10. En troisième lieu, M. B... ne peut utilement soutenir, pour demander l'annulation de son titre de pension, qu'il aurait pu être nommé au grade de capitaine de port hors classe s'il n'avait pas déjà été admis à la retraite à la date de son reclassement.
11. En quatrième et dernier lieu, dès lors que le calcul de la pension de M. B... est fondé sur une exacte application des règles du code des pensions civiles et militaires de retraite, la circonstance, à la supposer établie, qu'un autre agent placé dans une situation équivalente aurait bénéficié d'un traitement différent n'est pas de nature à lui permettre d'invoquer utilement la méconnaissance du principe d'égalité.

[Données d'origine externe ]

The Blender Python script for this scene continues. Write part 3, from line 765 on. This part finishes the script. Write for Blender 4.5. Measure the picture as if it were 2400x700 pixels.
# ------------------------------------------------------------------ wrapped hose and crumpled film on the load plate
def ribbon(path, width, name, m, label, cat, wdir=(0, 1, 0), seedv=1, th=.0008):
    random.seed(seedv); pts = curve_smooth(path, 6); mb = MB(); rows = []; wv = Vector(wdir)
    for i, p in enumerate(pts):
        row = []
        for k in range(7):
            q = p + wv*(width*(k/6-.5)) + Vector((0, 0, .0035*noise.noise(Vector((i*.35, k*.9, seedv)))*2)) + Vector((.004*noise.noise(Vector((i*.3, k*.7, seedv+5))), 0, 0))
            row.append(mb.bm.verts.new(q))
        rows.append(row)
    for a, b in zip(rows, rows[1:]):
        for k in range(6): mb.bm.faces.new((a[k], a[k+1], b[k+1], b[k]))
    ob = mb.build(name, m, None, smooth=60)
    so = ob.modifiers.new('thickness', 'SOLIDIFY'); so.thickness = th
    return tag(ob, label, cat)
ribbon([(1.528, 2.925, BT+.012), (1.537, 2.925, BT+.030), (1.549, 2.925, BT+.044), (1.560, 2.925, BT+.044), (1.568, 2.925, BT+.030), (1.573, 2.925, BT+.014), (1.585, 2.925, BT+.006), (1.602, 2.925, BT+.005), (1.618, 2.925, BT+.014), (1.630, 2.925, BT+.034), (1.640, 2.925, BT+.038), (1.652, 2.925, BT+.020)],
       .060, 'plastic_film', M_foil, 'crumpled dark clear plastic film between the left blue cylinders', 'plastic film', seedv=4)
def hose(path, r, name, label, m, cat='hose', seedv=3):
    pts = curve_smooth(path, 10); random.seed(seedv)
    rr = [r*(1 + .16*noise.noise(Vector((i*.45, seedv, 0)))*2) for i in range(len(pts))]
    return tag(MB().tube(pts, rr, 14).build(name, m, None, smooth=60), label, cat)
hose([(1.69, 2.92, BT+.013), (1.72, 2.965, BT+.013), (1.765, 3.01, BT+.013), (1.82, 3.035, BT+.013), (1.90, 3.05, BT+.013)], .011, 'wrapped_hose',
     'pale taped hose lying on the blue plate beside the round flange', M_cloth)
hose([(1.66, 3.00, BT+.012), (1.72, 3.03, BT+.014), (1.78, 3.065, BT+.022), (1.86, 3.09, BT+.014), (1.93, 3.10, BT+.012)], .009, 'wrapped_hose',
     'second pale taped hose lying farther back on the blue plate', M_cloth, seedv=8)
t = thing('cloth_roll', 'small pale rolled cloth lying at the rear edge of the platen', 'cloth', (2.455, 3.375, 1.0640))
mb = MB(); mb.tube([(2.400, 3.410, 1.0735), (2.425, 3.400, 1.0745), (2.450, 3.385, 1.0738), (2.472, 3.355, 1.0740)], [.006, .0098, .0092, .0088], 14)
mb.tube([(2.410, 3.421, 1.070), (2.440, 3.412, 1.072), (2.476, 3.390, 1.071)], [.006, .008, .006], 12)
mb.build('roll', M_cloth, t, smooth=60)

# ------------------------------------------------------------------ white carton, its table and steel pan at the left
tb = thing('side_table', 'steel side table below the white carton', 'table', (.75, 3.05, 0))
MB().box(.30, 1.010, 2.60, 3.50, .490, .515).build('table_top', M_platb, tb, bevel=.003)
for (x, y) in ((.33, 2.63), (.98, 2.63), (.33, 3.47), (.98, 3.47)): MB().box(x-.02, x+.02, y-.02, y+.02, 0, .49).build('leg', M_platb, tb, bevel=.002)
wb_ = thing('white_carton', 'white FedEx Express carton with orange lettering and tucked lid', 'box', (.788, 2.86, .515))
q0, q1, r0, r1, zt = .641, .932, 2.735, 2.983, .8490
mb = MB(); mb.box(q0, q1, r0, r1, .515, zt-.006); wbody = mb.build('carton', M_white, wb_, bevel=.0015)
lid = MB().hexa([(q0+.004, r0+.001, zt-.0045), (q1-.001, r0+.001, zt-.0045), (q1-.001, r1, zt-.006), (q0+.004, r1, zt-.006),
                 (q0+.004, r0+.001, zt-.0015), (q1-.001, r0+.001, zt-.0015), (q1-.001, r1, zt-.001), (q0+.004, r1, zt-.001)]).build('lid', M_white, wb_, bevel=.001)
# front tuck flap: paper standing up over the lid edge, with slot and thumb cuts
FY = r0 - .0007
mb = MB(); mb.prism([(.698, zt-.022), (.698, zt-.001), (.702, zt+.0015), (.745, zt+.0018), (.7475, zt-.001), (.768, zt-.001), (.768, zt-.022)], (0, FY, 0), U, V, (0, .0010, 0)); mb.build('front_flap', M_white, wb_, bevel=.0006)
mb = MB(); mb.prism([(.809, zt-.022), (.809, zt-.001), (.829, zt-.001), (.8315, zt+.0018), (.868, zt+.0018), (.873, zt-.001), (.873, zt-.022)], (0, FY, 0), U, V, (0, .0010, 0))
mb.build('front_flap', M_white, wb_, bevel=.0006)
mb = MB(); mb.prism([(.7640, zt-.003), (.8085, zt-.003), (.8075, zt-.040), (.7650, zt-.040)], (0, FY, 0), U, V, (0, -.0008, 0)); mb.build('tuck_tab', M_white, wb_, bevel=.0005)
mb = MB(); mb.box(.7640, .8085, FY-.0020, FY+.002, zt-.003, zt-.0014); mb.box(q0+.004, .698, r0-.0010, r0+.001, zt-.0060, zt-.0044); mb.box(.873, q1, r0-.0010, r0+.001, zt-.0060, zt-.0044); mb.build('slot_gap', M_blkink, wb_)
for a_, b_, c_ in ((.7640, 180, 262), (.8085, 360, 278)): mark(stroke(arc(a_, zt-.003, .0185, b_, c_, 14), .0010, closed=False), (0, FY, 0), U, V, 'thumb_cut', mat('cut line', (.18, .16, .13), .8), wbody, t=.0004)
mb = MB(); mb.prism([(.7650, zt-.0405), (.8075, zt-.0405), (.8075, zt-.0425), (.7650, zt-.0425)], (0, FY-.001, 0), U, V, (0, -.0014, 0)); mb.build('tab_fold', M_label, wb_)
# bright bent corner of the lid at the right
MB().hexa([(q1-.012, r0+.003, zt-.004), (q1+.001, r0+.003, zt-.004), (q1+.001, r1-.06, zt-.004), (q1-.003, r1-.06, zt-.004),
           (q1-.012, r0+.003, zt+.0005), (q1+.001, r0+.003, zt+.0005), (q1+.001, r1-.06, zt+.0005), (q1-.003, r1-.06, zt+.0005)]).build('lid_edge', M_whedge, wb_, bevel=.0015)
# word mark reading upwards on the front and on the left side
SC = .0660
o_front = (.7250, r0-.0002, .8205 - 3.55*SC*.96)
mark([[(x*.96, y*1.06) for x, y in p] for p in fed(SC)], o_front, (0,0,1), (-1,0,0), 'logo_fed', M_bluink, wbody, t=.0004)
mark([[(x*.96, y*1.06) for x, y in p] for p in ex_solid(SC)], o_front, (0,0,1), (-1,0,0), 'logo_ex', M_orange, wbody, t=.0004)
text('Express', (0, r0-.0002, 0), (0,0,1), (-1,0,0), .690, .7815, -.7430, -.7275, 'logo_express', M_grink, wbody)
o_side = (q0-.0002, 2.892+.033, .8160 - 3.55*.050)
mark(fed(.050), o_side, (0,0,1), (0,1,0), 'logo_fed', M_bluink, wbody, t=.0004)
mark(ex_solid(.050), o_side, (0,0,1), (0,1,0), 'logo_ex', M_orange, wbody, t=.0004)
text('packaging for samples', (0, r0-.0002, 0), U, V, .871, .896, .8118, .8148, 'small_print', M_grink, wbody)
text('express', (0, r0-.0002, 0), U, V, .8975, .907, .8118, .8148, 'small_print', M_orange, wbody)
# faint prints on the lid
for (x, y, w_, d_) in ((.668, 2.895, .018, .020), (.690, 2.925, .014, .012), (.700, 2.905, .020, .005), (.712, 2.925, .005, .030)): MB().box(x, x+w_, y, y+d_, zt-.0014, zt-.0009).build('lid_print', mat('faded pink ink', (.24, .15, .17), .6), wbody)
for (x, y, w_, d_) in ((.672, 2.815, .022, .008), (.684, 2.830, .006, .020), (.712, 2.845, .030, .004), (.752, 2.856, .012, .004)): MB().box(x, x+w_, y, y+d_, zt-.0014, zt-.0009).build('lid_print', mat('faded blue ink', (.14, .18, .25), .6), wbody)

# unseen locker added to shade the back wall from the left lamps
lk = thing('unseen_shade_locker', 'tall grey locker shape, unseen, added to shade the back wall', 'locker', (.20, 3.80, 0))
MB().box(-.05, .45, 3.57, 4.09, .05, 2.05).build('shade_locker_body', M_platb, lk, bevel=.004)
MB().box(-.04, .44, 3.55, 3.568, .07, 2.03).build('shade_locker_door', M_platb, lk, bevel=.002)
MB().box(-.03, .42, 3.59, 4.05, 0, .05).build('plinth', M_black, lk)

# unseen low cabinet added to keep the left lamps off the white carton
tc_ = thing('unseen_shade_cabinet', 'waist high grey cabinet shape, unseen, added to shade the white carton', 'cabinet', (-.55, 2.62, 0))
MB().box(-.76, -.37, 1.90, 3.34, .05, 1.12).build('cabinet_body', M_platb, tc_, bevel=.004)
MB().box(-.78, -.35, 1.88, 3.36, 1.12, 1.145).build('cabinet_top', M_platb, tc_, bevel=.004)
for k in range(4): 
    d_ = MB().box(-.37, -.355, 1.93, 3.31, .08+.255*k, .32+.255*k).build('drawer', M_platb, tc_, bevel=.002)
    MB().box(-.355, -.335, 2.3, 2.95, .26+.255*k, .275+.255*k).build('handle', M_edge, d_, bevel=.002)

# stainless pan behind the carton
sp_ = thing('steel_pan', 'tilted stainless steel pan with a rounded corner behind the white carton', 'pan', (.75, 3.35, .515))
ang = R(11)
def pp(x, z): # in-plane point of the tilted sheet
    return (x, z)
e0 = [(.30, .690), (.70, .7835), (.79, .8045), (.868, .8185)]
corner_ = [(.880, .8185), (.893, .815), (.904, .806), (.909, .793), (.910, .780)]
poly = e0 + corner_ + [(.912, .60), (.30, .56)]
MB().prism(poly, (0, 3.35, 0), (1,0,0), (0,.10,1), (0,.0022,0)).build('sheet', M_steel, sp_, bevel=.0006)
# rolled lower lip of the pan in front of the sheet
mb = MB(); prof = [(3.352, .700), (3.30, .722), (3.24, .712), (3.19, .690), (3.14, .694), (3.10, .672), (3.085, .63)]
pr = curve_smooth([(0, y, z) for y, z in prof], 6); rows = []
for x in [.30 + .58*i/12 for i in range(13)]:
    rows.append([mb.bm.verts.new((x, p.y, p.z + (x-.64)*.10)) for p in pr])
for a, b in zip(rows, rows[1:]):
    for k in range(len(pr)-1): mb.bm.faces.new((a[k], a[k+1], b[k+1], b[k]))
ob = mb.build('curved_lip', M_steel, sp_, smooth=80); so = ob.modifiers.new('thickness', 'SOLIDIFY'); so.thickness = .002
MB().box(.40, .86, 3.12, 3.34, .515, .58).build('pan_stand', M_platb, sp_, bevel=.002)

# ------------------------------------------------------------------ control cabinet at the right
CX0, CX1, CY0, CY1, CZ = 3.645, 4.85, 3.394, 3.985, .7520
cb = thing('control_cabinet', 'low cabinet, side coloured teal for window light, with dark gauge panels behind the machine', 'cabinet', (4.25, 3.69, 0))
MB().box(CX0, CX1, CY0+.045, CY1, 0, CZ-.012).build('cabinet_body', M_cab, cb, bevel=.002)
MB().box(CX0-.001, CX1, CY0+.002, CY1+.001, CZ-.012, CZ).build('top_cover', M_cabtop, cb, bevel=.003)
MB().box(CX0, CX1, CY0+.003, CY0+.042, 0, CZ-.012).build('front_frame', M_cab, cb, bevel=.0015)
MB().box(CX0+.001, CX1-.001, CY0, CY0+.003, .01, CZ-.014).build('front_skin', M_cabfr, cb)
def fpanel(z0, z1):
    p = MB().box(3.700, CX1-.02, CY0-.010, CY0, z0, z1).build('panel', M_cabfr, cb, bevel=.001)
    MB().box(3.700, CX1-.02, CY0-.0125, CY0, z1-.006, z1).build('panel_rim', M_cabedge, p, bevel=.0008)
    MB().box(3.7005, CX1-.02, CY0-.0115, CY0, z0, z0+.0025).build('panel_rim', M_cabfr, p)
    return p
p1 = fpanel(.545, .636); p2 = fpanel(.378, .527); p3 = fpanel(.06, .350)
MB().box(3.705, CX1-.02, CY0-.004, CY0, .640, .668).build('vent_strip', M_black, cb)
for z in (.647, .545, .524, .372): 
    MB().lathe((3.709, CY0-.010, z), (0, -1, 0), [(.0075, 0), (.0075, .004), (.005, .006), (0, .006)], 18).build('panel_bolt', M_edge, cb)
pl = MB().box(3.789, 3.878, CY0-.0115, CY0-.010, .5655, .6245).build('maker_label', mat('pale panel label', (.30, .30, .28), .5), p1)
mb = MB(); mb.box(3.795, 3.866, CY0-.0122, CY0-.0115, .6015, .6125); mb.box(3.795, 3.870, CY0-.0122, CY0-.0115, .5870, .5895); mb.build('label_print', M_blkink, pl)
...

12. Il résulte de tout ce qui précède que la demande de M. B... doit être rejetée, y compris ses conclusions à fin d'injonction ainsi que celles présentées, devant le tribunal administratif et le Conseil d'Etat, au titre de l'article L. 761-1 du code de justice administrative.
D E C I D E :
--------------
Article 1er : Le jugement du 9 mai 2023 du tribunal administratif de Bordeaux est annulé.
Article 2 : La demande de M. B... est rejetée.
Article 3 : Les conclusions présentées par M. B... au titre de l'article L. 761-1 du code de justice administrative sont rejetées.
Article 4 : La présente décision sera notifiée à M. C... B... et au ministre auprès du Premier ministre, chargé du budget et des comptes publics.